* [Given task]:
Repeat the material exactly, every line of it.

* [Data]:

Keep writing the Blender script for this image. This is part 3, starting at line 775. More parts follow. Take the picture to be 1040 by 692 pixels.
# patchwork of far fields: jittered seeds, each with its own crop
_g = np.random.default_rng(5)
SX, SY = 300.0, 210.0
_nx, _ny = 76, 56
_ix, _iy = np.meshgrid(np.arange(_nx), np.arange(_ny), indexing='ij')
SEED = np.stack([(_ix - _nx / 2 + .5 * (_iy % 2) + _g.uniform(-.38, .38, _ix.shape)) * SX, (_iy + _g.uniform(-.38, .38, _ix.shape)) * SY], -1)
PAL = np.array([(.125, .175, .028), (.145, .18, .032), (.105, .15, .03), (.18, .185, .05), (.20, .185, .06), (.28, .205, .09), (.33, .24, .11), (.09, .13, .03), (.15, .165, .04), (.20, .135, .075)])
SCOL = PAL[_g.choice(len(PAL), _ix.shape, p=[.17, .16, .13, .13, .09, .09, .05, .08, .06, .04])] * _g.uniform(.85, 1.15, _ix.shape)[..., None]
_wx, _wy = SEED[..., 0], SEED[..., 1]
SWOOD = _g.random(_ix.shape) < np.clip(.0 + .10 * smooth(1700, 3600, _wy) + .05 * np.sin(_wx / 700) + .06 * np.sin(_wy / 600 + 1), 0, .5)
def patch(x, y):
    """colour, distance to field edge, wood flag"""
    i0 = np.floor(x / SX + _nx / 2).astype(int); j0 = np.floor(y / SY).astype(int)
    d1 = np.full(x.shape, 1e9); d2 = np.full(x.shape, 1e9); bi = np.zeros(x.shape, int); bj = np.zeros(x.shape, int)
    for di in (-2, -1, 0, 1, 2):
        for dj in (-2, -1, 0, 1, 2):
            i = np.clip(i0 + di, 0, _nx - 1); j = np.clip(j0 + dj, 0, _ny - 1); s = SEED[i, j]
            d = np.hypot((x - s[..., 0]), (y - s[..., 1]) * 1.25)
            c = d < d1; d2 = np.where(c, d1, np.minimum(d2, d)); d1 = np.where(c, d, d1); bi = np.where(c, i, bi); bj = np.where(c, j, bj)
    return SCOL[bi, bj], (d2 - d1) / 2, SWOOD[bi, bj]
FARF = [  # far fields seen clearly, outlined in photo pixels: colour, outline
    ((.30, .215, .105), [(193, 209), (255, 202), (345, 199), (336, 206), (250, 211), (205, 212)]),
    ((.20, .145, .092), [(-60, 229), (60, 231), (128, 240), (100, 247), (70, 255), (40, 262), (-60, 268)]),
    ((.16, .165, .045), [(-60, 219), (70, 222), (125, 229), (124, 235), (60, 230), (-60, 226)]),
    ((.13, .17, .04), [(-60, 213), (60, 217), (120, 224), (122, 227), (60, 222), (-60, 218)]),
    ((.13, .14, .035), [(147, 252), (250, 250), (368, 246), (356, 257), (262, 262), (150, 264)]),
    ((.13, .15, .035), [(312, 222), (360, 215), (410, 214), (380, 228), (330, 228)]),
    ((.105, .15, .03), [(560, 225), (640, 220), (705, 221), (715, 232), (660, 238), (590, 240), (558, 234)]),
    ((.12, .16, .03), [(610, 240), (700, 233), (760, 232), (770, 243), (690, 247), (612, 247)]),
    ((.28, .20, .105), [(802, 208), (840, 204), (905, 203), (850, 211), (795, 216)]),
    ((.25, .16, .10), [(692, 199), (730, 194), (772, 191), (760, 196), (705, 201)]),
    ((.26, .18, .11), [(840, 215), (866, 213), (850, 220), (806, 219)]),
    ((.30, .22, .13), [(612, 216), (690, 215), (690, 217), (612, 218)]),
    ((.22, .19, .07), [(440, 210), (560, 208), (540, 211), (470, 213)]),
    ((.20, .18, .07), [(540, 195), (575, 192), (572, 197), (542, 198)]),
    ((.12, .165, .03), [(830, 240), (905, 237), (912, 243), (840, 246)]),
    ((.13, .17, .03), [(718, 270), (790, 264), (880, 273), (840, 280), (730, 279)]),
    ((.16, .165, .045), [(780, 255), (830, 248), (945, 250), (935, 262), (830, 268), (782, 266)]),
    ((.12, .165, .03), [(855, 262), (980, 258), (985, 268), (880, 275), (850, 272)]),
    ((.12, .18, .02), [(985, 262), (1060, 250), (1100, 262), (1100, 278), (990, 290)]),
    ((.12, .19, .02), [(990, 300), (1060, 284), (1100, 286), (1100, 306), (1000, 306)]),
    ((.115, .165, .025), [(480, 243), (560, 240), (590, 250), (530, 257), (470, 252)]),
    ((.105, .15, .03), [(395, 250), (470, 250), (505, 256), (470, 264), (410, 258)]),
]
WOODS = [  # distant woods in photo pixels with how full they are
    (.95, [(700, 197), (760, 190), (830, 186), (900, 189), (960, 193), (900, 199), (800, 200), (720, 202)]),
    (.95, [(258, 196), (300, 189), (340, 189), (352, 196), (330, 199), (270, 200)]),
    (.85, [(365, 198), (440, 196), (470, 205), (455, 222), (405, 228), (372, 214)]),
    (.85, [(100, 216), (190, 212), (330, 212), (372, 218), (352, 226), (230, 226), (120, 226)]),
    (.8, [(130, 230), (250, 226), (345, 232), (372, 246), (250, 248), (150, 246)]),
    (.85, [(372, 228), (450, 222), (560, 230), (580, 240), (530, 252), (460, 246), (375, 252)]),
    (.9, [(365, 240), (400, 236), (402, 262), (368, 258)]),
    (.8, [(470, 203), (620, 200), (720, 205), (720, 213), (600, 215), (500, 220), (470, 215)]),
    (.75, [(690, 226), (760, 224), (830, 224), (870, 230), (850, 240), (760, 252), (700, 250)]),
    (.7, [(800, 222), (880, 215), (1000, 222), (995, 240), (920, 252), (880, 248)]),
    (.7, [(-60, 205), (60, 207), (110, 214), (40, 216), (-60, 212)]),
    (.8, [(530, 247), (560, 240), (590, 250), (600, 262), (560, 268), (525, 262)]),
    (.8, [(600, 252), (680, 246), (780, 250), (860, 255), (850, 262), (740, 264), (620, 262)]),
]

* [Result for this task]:
Keep writing the Blender script for this image. This is part 3, starting at line 775. More parts follow. Take the picture to be 1040 by 692 pixels.
# patchwork of far fields: jittered seeds, each with its own crop
_g = np.random.default_rng(5)
SX, SY = 300.0, 210.0
_nx, _ny = 76, 56
_ix, _iy = np.meshgrid(np.arange(_nx), np.arange(_ny), indexing='ij')
SEED = np.stack([(_ix - _nx / 2 + .5 * (_iy % 2) + _g.uniform(-.38, .38, _ix.shape)) * SX, (_iy + _g.uniform(-.38, .38, _ix.shape)) * SY], -1)
PAL = np.array([(.125, .175, .028), (.145, .18, .032), (.105, .15, .03), (.18, .185, .05), (.20, .185, .06), (.28, .205, .09), (.33, .24, .11), (.09, .13, .03), (.15, .165, .04), (.20, .135, .075)])
SCOL = PAL[_g.choice(len(PAL), _ix.shape, p=[.17, .16, .13, .13, .09, .09, .05, .08, .06, .04])] * _g.uniform(.85, 1.15, _ix.shape)[..., None]
_wx, _wy = SEED[..., 0], SEED[..., 1]
SWOOD = _g.random(_ix.shape) < np.clip(.0 + .10 * smooth(1700, 3600, _wy) + .05 * np.sin(_wx / 700) + .06 * np.sin(_wy / 600 + 1), 0, .5)
def patch(x, y):
    """colour, distance to field edge, wood flag"""
    i0 = np.floor(x / SX + _nx / 2).astype(int); j0 = np.floor(y / SY).astype(int)
    d1 = np.full(x.shape, 1e9); d2 = np.full(x.shape, 1e9); bi = np.zeros(x.shape, int); bj = np.zeros(x.shape, int)
    for di in (-2, -1, 0, 1, 2):
        for dj in (-2, -1, 0, 1, 2):
            i = np.clip(i0 + di, 0, _nx - 1); j = np.clip(j0 + dj, 0, _ny - 1); s = SEED[i, j]
            d = np.hypot((x - s[..., 0]), (y - s[..., 1]) * 1.25)
            c = d < d1; d2 = np.where(c, d1, np.minimum(d2, d)); d1 = np.where(c, d, d1); bi = np.where(c, i, bi); bj = np.where(c, j, bj)
    return SCOL[bi, bj], (d2 - d1) / 2, SWOOD[bi, bj]
FARF = [  # far fields seen clearly, outlined in photo pixels: colour, outline
    ((.30, .215, .105), [(193, 209), (255, 202), (345, 199), (336, 206), (250, 211), (205, 212)]),
    ((.20, .145, .092), [(-60, 229), (60, 231), (128, 240), (100, 247), (70, 255), (40, 262), (-60, 268)]),
    ((.16, .165, .045), [(-60, 219), (70, 222), (125, 229), (124, 235), (60, 230), (-60, 226)]),
    ((.13, .17, .04), [(-60, 213), (60, 217), (120, 224), (122, 227), (60, 222), (-60, 218)]),
    ((.13, .14, .035), [(147, 252), (250, 250), (368, 246), (356, 257), (262, 262), (150, 264)]),
    ((.13, .15, .035), [(312, 222), (360, 215), (410, 214), (380, 228), (330, 228)]),
    ((.105, .15, .03), [(560, 225), (640, 220), (705, 221), (715, 232), (660, 238), (590, 240), (558, 234)]),
    ((.12, .16, .03), [(610, 240), (700, 233), (760, 232), (770, 243), (690, 247), (612, 247)]),
    ((.28, .20, .105), [(802, 208), (840, 204), (905, 203), (850, 211), (795, 216)]),
    ((.25, .16, .10), [(692, 199), (730, 194), (772, 191), (760, 196), (705, 201)]),
    ((.26, .18, .11), [(840, 215), (866, 213), (850, 220), (806, 219)]),
    ((.30, .22, .13), [(612, 216), (690, 215), (690, 217), (612, 218)]),
    ((.22, .19, .07), [(440, 210), (560, 208), (540, 211), (470, 213)]),
    ((.20, .18, .07), [(540, 195), (575, 192), (572, 197), (542, 198)]),
    ((.12, .165, .03), [(830, 240), (905, 237), (912, 243), (840, 246)]),
    ((.13, .17, .03), [(718, 270), (790, 264), (880, 273), (840, 280), (730, 279)]),
    ((.16, .165, .045), [(780, 255), (830, 248), (945, 250), (935, 262), (830, 268), (782, 266)]),
    ((.12, .165, .03), [(855, 262), (980, 258), (985, 268), (880, 275), (850, 272)]),
    ((.12, .18, .02), [(985, 262), (1060, 250), (1100, 262), (1100, 278), (990, 290)]),
    ((.12, .19, .02), [(990, 300), (1060, 284), (1100, 286), (1100, 306), (1000, 306)]),
    ((.115, .165, .025), [(480, 243), (560, 240), (590, 250), (530, 257), (470, 252)]),
    ((.105, .15, .03), [(395, 250), (470, 250), (505, 256), (470, 264), (410, 258)]),
]
WOODS = [  # distant woods in photo pixels with how full they are
    (.95, [(700, 197), (760, 190), (830, 186), (900, 189), (960, 193), (900, 199), (800, 200), (720, 202)]),
    (.95, [(258, 196), (300, 189), (340, 189), (352, 196), (330, 199), (270, 200)]),
    (.85, [(365, 198), (440, 196), (470, 205), (455, 222), (405, 228), (372, 214)]),
    (.85, [(100, 216), (190, 212), (330, 212), (372, 218), (352, 226), (230, 226), (120, 226)]),
    (.8, [(130, 230), (250, 226), (345, 232), (372, 246), (250, 248), (150, 246)]),
    (.85, [(372, 228), (450, 222), (560, 230), (580, 240), (530, 252), (460, 246), (375, 252)]),
    (.9, [(365, 240), (400, 236), (402, 262), (368, 258)]),
    (.8, [(470, 203), (620, 200), (720, 205), (720, 213), (600, 215), (500, 220), (470, 215)]),
    (.75, [(690, 226), (760, 224), (830, 224), (870, 230), (850, 240), (760, 252), (700, 250)]),
    (.7, [(800, 222), (880, 215), (1000, 222), (995, 240), (920, 252), (880, 248)]),
    (.7, [(-60, 205), (60, 207), (110, 214), (40, 216), (-60, 212)]),
    (.8, [(530, 247), (560, 240), (590, 250), (600, 262), (560, 268), (525, 262)]),
    (.8, [(600, 252), (680, 246), (780, 250), (860, 255), (850, 262), (740, 264), (620, 262)]),
]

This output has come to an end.